Sunday, June 23, 2024

Arkansas steps up fight against rice pretenders, but FDA still lags

Betsy Ward
By Betsy Ward
President and CEO
USA Rice

For the past several years, we have been taking on rice pretenders — that’s food marketed as some new-fangled rice that contains no rice at all. And last month, pretenders were dealt a heavy blow, thanks to a common-sense bill passed by the Arkansas Legislature that promotes truth in labeling of agricultural products.

The bill establishes a standard of identity for rice in Arkansas, meaning you can’t call your product “rice” unless it is made from whole or broken kernels from the Oryza sativa L., Oryza glaberrima plants or wild rice.

This is important because rice still lacks a federal standard of identity — something we are working with the U.S. Food & Drug Administration to fix. As the number of rice pretenders on the market continues to grow, consumers are confused, the reputation of rice is being harmed and these vegetable products are taking sales away from us.

Call these wannabes what they are

It has never been our position that these other products shouldn’t exist.
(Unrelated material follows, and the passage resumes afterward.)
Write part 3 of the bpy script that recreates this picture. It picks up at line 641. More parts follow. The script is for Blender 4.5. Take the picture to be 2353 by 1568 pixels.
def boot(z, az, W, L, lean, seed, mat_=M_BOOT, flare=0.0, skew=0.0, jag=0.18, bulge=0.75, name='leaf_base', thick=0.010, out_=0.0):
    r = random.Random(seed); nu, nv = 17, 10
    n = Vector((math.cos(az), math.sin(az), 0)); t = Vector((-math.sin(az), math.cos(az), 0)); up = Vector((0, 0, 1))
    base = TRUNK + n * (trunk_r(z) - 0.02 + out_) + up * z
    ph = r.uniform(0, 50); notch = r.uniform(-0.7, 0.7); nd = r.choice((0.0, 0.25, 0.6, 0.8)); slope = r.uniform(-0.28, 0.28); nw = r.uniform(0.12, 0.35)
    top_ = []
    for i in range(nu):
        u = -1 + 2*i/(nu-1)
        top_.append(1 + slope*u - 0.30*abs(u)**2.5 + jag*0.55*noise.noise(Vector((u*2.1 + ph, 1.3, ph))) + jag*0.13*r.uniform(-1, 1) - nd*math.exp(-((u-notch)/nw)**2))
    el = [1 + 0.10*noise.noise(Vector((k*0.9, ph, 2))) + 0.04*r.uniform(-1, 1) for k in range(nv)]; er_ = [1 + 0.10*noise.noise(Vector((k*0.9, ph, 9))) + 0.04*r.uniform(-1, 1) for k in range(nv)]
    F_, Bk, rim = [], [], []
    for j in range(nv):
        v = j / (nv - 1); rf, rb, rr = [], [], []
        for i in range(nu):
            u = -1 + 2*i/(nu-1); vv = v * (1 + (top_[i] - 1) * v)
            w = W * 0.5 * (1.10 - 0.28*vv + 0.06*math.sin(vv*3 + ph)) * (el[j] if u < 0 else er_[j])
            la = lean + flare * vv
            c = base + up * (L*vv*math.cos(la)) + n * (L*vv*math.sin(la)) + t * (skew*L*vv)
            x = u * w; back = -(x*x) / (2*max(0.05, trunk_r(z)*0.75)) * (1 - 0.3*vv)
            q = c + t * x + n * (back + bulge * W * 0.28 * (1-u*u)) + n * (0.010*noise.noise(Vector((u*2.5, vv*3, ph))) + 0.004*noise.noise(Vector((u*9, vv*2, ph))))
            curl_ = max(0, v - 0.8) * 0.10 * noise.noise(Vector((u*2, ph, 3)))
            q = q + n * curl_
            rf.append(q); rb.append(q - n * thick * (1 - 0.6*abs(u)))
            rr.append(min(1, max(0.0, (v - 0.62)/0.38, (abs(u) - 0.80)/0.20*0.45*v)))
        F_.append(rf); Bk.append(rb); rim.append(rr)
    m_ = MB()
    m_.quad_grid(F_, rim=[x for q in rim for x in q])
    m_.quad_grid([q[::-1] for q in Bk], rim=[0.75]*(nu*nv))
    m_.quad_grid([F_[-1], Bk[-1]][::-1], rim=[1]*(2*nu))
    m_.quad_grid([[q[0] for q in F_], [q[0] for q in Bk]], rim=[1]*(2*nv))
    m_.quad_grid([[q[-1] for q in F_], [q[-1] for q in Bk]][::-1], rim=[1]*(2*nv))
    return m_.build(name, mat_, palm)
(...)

If adventurous consumers want to eat their cauliflower in crumble form or if people like to eat lentils and chickpeas in a narrow, extruded shape, that’s their business.

We just insist they be called what they are and not what they aren’t. They are vegetables in different shapes; they are not rice.

We are all aware that there is a kitchen tool commonly called a “potato ricer” that chefs use to make super smooth mashed potatoes or gnocchi. Now someone has figured out that you can put other foods through the machine, and you get something that kind of looks like rice.

It isn’t rice. It doesn’t taste like rice. It doesn’t cook like rice. It doesn’t have the same nutritional value as rice. Yet unscrupulous companies are taking advantage of consumers’ love of rice and marketing this mush as rice.

Rice is a grain, not a shape

We’ve asked the FDA to confirm this – they have already signed on to the United Nations’ international food standards, or CODEX, that does just this. So why not bring some of that common sense home? Without an official standard of identity, we need to rely on people’s sense of fairness and moral compass.

In letters to food manufacturers, retail store and media companies that distribute recipes, we have repeatedly asked them to label their products accurately, as either “riced or minced” or something similar. And we ask them to display these products in the correct part of their stores. They are vegetables and should be displayed with other produce.

It is worth noting that the Green Giant brand, owned by B&G Foods, is doing it right. They initially launched a product called “cauliflower rice,” and we lodged our objections to the name. Today, they have no fewer than 11 vegetable-based, rice-shaped products, but they refer to them as “Riced Veggies.” We appreciate their honesty and wish them success in helping Americans eat more vegetables.

But not everyone has this sense of honor, and so we will continue to work to protect “rice” and encourage FDA to give us our standard of identity. Then we will have the ammunition we need to be aggressive in the fight against rice pretenders.